▸ PROBLEM DESCRIPTION
Only the pictures are omitted; repeat all other data exactly.

====

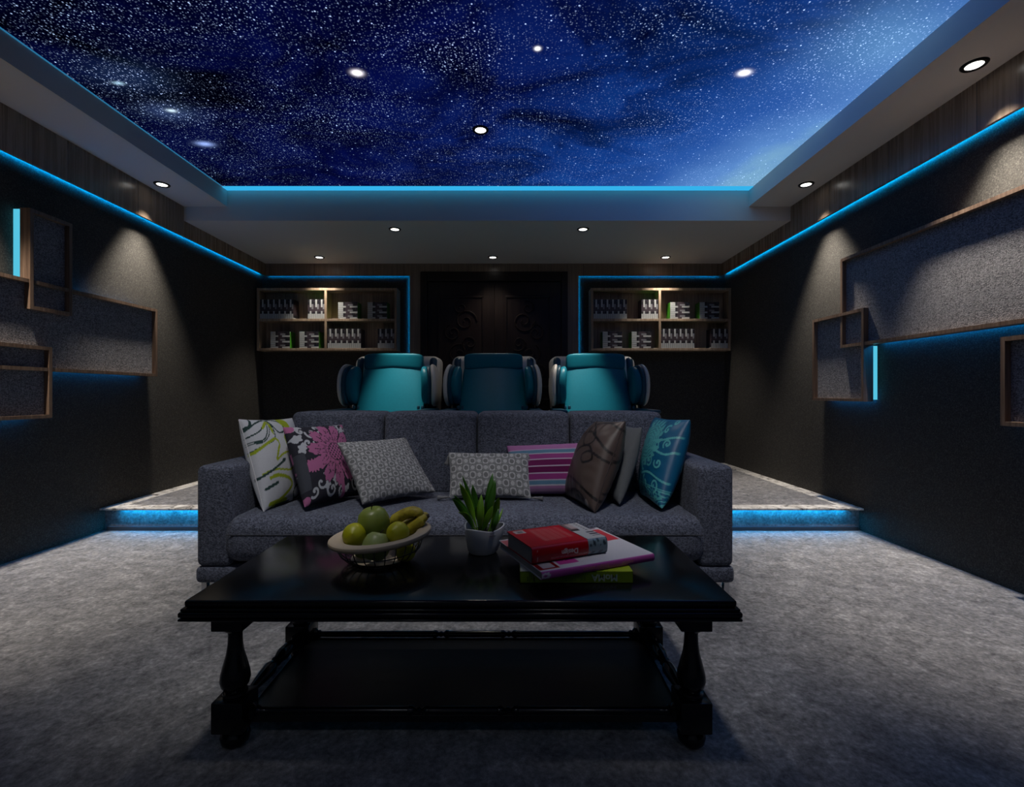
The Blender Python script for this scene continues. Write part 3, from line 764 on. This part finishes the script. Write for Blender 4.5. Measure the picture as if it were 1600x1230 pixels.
def p_damask(U, V):
    c = base(U, (.022,.022,.032)); K = (.40,.13,.27); Wh = (.42,.44,.48); Dk = (.022,.022,.032)
    x = U-.60; y = V-.56; r = np.hypot(x, y); a = np.arctan2(y, x)
    def scroll(cx, cy, r0, a0, turns, w, k, n=30, sy=1):
        pts = [(cx+r0*(1-t/n)*math.cos(a0+turns*6.283*t/n), cy+sy*r0*(1-t/n)*math.sin(a0+turns*6.283*t/n)) for t in range(n)]
        put(c, sdist(U, V, pts) < w, k)
    for cx, cy, r0, a0, tn in ((.30,.86,.09,3,1.2), (.20,.72,.08,0,-1.2), (.16,.90,.06,1,1.1), (.40,.93,.08,4,1.0), (.42,.10,.10,2,1.3), (.25,.20,.11,1,-1.0), (.14,.12,.07,4,1.0), (.60,.05,.08,0,1.2), (.90,.12,.09,2,1.2), (.92,.92,.1,3,-1.2), (.78,.95,.07,5,1.2), (.95,.3,.06,1,1.2), (.06,.78,.05,1,1)):
        scroll(cx, cy, r0, a0, tn, .014, Wh)
    for cx, cy, rx, ry, an in ((.08,.80,.07,.05,.3), (.10,.66,.05,.07,-.4), (.50,.20,.05,.08,.4), (.10,.95,.08,.04,0), (.35,.16,.04,.07,-.6), (.88,.88,.08,.04,.8), (.7,.08,.06,.03,.7)):
        xx = (U-cx)*math.cos(an)+(V-cy)*math.sin(an); yy = -(U-cx)*math.sin(an)+(V-cy)*math.cos(an)
        put(c, np.hypot(xx/rx, yy/ry) < 1+.2*np.sin(np.arctan2(yy, xx)*5), Wh)
    # flower: rings of petals, dark gaps
    for R0, nP, ph in ((.44, 11, .2), (.30, 13, .0), (.19, 11, .3)):
        w = np.abs(np.sin((a+ph)*nP/2)); R = R0*(.62+.38*w**.6) + .015*np.sin(a*nP*4)
        put(c, r < R+.012, Dk); put(c, (r < R) & (w > .22), K)
        vein = np.abs(np.sin((a+ph)*nP/2-math.pi/2)) < .10
        put(c, (r < R*.8) & (r > R*.55) & vein, Dk)
    q = (np.sin(x*105)*np.sin(y*105) > -.25) & (r < .12); put(c, r < .13, Dk); put(c, q, K)
    d = np.hypot((U-.18)/.15, (V-.42)/.075); put(c, (d < 1+.15*np.sin(12*np.arctan2(V-.42, U-.18))), K)
    put(c, sdist(U, V, [(.62,.2),(.63,.1),(.64,.0)]) < .03, K)
    put(c, np.hypot(U-.04, V-.97) < .07, K); put(c, (np.hypot(U-.03, V-.04) < .05), K); put(c, np.hypot(U-.97, V-.98) < .05, K)
    put(c, (U < .10) & (V < .60) & (V > .15), (.05,.055,.07))
    return c
def checker(nx, ny, L=(.40,.405,.41), D=(.17,.175,.18), skew=0):
    def f(U, V):
        u = U*nx; v = V*ny; i = np.floor(u).astype(int); j = np.floor(v).astype(int)
        fu = u-i-.5; fv = v-j-.5; par = ((i+j) % 2 == 0)
        c = base(U, D); c[~par] = L
        rr = (fu**4+fv**4)**.25
        put(c, par & (rr < .40), L); put(c, par & (rr < .37), tuple(x*.95 for x in D))
        put(c, par & (np.hypot(fu, fv) < .30), L)
        put(c, (~par) & (np.hypot(fu, fv) < .33), tuple(x*.9 for x in D))
        put(c, (~par) & (rr > .46), D)
        return c
    return f
def p_stripe(U, V):
    c = base(U, (.30,.13,.30))
    bands = [(0,.08,(.22,.13,.24)),(.08,.13,(.30,.14,.30)),(.13,.15,(.45,.42,.5)),(.15,.23,(.10,.22,.33)),(.23,.25,(.42,.42,.5)),(.25,.36,(.27,.035,.19)),(.36,.385,(.5,.42,.52)),
             (.385,.50,(.12,.006,.07)),(.50,.525,(.5,.42,.52)),(.525,.64,(.15,.01,.09)),(.64,.665,(.5,.42,.52)),(.665,.76,(.30,.05,.22)),(.76,.785,(.48,.45,.52)),(.785,.855,(.10,.22,.33)),(.855,.875,(.45,.35,.5)),(.875,1.01,(.38,.15,.35))]
    for a, b_, k in bands: put(c, (V >= a) & (V < b_), k)
    return c
def p_brown(U, V):
    c = base(U, (.085,.060,.052)); D = (.008,.006,.006)
    for pts, w in (([(0,.9),(.3,.96),(.6,.85),(.75,.7),(.55,.62),(.4,.75),(.5,.9),(.8,.95),(1,.9)], .010), ([(0,.55),(.25,.75),(.55,.8),(.85,.70),(1,.62)], .011), ([(.2,.2),(.35,.45),(.45,.58),(.7,.62),(.85,.5),(.7,.42),(.6,.5),(.75,.56),(1,.52)], .011),
                   ([(0,.12),(.3,.22),(.6,.2),(1,.12)], .012), ([(0,.2),(.2,.3),(.3,.5),(.2,.75)], .010), ([(.4,.02),(.5,.1),(.75,.1),(.9,.02)], .010), ([(.55,.0),(.65,.05),(.8,.04)], .02)):
        put(c, sdist(U, V, cr(pts)) < w*1.25, D)
    put(c, (np.hypot(U-.88, V-.04) < .035), (.35,.3,.27))
    return c
def p_grey(U, V): return base(U, (.12,.128,.14))
def p_teal(U, V):
    c = base(U, (.0,.10,.22)); K = (.09,.40,.42); K2 = (.03,.22,.28)
    x = (U-.46)*.85; y = (V-.68)*.9; r = np.hypot(x, y); a = np.arctan2(y, x)
    put(c, (r < .20), K2)
    for R in (.05,.085,.125,.165,.20): put(c, np.abs(r-R-.006*np.sin(a*9)) < .009, K)
    put(c, (r > .21) & (r < .25+.03*np.abs(np.sin(a*9))) & (np.sin(a*18) > -.3), K)
    for cx, cy, r0, a0, tn in ((.62,.80,.07,0,1.4), (.70,.62,.08,2,-1.3), (.66,.46,.07,4,1.3), (.80,.85,.06,1,1.2), (.85,.45,.07,3,1.2), (.50,.40,.07,5,-1.2), (.30,.38,.07,0,1.2), (.62,.2,.08,2,1.3), (.85,.2,.08,5,1.2), (.12,.45,.06,2,1.2), (.9,.68,.06,4,-1.3), (.25,.92,.06,0,1.2), (.88,.96,.05,2,1.0), (.4,.24,.06,1,1.2)):
        n = 26; pts = [(cx+r0*(1-t/n)*math.cos(a0+tn*6.283*t/n), cy+r0*(1-t/n)*math.sin(a0+tn*6.283*t/n)) for t in range(n)]
        put(c, sdist(U, V, pts) < .011, K)
    for pts in ([(.5,.55),(.62,.6),(.9,.56),(1,.6)], [(.45,.28),(.7,.32),(1,.26)], [(.6,.7),(.8,.72),(1,.78)]): put(c, sdist(U, V, cr(pts)) < .012, K)
    put(c, (V < .17) & (np.sin(U*60+3*np.sin(V*50))*np.sin(V*75+2*np.sin(U*30)) > -.1), K); put(c, np.abs(V-.18) < .008, K)
    return c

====

▸ TASK RESULT
The Blender Python script for this scene continues. Write part 3, from line 764 on. This part finishes the script. Write for Blender 4.5. Measure the picture as if it were 1600x1230 pixels.
def p_damask(U, V):
    c = base(U, (.022,.022,.032)); K = (.40,.13,.27); Wh = (.42,.44,.48); Dk = (.022,.022,.032)
    x = U-.60; y = V-.56; r = np.hypot(x, y); a = np.arctan2(y, x)
    def scroll(cx, cy, r0, a0, turns, w, k, n=30, sy=1):
        pts = [(cx+r0*(1-t/n)*math.cos(a0+turns*6.283*t/n), cy+sy*r0*(1-t/n)*math.sin(a0+turns*6.283*t/n)) for t in range(n)]
        put(c, sdist(U, V, pts) < w, k)
    for cx, cy, r0, a0, tn in ((.30,.86,.09,3,1.2), (.20,.72,.08,0,-1.2), (.16,.90,.06,1,1.1), (.40,.93,.08,4,1.0), (.42,.10,.10,2,1.3), (.25,.20,.11,1,-1.0), (.14,.12,.07,4,1.0), (.60,.05,.08,0,1.2), (.90,.12,.09,2,1.2), (.92,.92,.1,3,-1.2), (.78,.95,.07,5,1.2), (.95,.3,.06,1,1.2), (.06,.78,.05,1,1)):
        scroll(cx, cy, r0, a0, tn, .014, Wh)
    for cx, cy, rx, ry, an in ((.08,.80,.07,.05,.3), (.10,.66,.05,.07,-.4), (.50,.20,.05,.08,.4), (.10,.95,.08,.04,0), (.35,.16,.04,.07,-.6), (.88,.88,.08,.04,.8), (.7,.08,.06,.03,.7)):
        xx = (U-cx)*math.cos(an)+(V-cy)*math.sin(an); yy = -(U-cx)*math.sin(an)+(V-cy)*math.cos(an)
        put(c, np.hypot(xx/rx, yy/ry) < 1+.2*np.sin(np.arctan2(yy, xx)*5), Wh)
    # flower: rings of petals, dark gaps
    for R0, nP, ph in ((.44, 11, .2), (.30, 13, .0), (.19, 11, .3)):
        w = np.abs(np.sin((a+ph)*nP/2)); R = R0*(.62+.38*w**.6) + .015*np.sin(a*nP*4)
        put(c, r < R+.012, Dk); put(c, (r < R) & (w > .22), K)
        vein = np.abs(np.sin((a+ph)*nP/2-math.pi/2)) < .10
        put(c, (r < R*.8) & (r > R*.55) & vein, Dk)
    q = (np.sin(x*105)*np.sin(y*105) > -.25) & (r < .12); put(c, r < .13, Dk); put(c, q, K)
    d = np.hypot((U-.18)/.15, (V-.42)/.075); put(c, (d < 1+.15*np.sin(12*np.arctan2(V-.42, U-.18))), K)
    put(c, sdist(U, V, [(.62,.2),(.63,.1),(.64,.0)]) < .03, K)
    put(c, np.hypot(U-.04, V-.97) < .07, K); put(c, (np.hypot(U-.03, V-.04) < .05), K); put(c, np.hypot(U-.97, V-.98) < .05, K)
    put(c, (U < .10) & (V < .60) & (V > .15), (.05,.055,.07))
    return c
def checker(nx, ny, L=(.40,.405,.41), D=(.17,.175,.18), skew=0):
    def f(U, V):
        u = U*nx; v = V*ny; i = np.floor(u).astype(int); j = np.floor(v).astype(int)
        fu = u-i-.5; fv = v-j-.5; par = ((i+j) % 2 == 0)
        c = base(U, D); c[~par] = L
        rr = (fu**4+fv**4)**.25
        put(c, par & (rr < .40), L); put(c, par & (rr < .37), tuple(x*.95 for x in D))
        put(c, par & (np.hypot(fu, fv) < .30), L)
        put(c, (~par) & (np.hypot(fu, fv) < .33), tuple(x*.9 for x in D))
        put(c, (~par) & (rr > .46), D)
        return c
    return f
def p_stripe(U, V):
    c = base(U, (.30,.13,.30))
    bands = [(0,.08,(.22,.13,.24)),(.08,.13,(.30,.14,.30)),(.13,.15,(.45,.42,.5)),(.15,.23,(.10,.22,.33)),(.23,.25,(.42,.42,.5)),(.25,.36,(.27,.035,.19)),(.36,.385,(.5,.42,.52)),
             (.385,.50,(.12,.006,.07)),(.50,.525,(.5,.42,.52)),(.525,.64,(.15,.01,.09)),(.64,.665,(.5,.42,.52)),(.665,.76,(.30,.05,.22)),(.76,.785,(.48,.45,.52)),(.785,.855,(.10,.22,.33)),(.855,.875,(.45,.35,.5)),(.875,1.01,(.38,.15,.35))]
    for a, b_, k in bands: put(c, (V >= a) & (V < b_), k)
    return c
def p_brown(U, V):
    c = base(U, (.085,.060,.052)); D = (.008,.006,.006)
    for pts, w in (([(0,.9),(.3,.96),(.6,.85),(.75,.7),(.55,.62),(.4,.75),(.5,.9),(.8,.95),(1,.9)], .010), ([(0,.55),(.25,.75),(.55,.8),(.85,.70),(1,.62)], .011), ([(.2,.2),(.35,.45),(.45,.58),(.7,.62),(.85,.5),(.7,.42),(.6,.5),(.75,.56),(1,.52)], .011),
                   ([(0,.12),(.3,.22),(.6,.2),(1,.12)], .012), ([(0,.2),(.2,.3),(.3,.5),(.2,.75)], .010), ([(.4,.02),(.5,.1),(.75,.1),(.9,.02)], .010), ([(.55,.0),(.65,.05),(.8,.04)], .02)):
        put(c, sdist(U, V, cr(pts)) < w*1.25, D)
    put(c, (np.hypot(U-.88, V-.04) < .035), (.35,.3,.27))
    return c
def p_grey(U, V): return base(U, (.12,.128,.14))
def p_teal(U, V):
    c = base(U, (.0,.10,.22)); K = (.09,.40,.42); K2 = (.03,.22,.28)
    x = (U-.46)*.85; y = (V-.68)*.9; r = np.hypot(x, y); a = np.arctan2(y, x)
    put(c, (r < .20), K2)
    for R in (.05,.085,.125,.165,.20): put(c, np.abs(r-R-.006*np.sin(a*9)) < .009, K)
    put(c, (r > .21) & (r < .25+.03*np.abs(np.sin(a*9))) & (np.sin(a*18) > -.3), K)
    for cx, cy, r0, a0, tn in ((.62,.80,.07,0,1.4), (.70,.62,.08,2,-1.3), (.66,.46,.07,4,1.3), (.80,.85,.06,1,1.2), (.85,.45,.07,3,1.2), (.50,.40,.07,5,-1.2), (.30,.38,.07,0,1.2), (.62,.2,.08,2,1.3), (.85,.2,.08,5,1.2), (.12,.45,.06,2,1.2), (.9,.68,.06,4,-1.3), (.25,.92,.06,0,1.2), (.88,.96,.05,2,1.0), (.4,.24,.06,1,1.2)):
        n = 26; pts = [(cx+r0*(1-t/n)*math.cos(a0+tn*6.283*t/n), cy+r0*(1-t/n)*math.sin(a0+tn*6.283*t/n)) for t in range(n)]
        put(c, sdist(U, V, pts) < .011, K)
    for pts in ([(.5,.55),(.62,.6),(.9,.56),(1,.6)], [(.45,.28),(.7,.32),(1,.26)], [(.6,.7),(.8,.72),(1,.78)]): put(c, sdist(U, V, cr(pts)) < .012, K)
    put(c, (V < .17) & (np.sin(U*60+3*np.sin(V*50))*np.sin(V*75+2*np.sin(U*30)) > -.1), K); put(c, np.abs(V-.18) < .008, K)
    return c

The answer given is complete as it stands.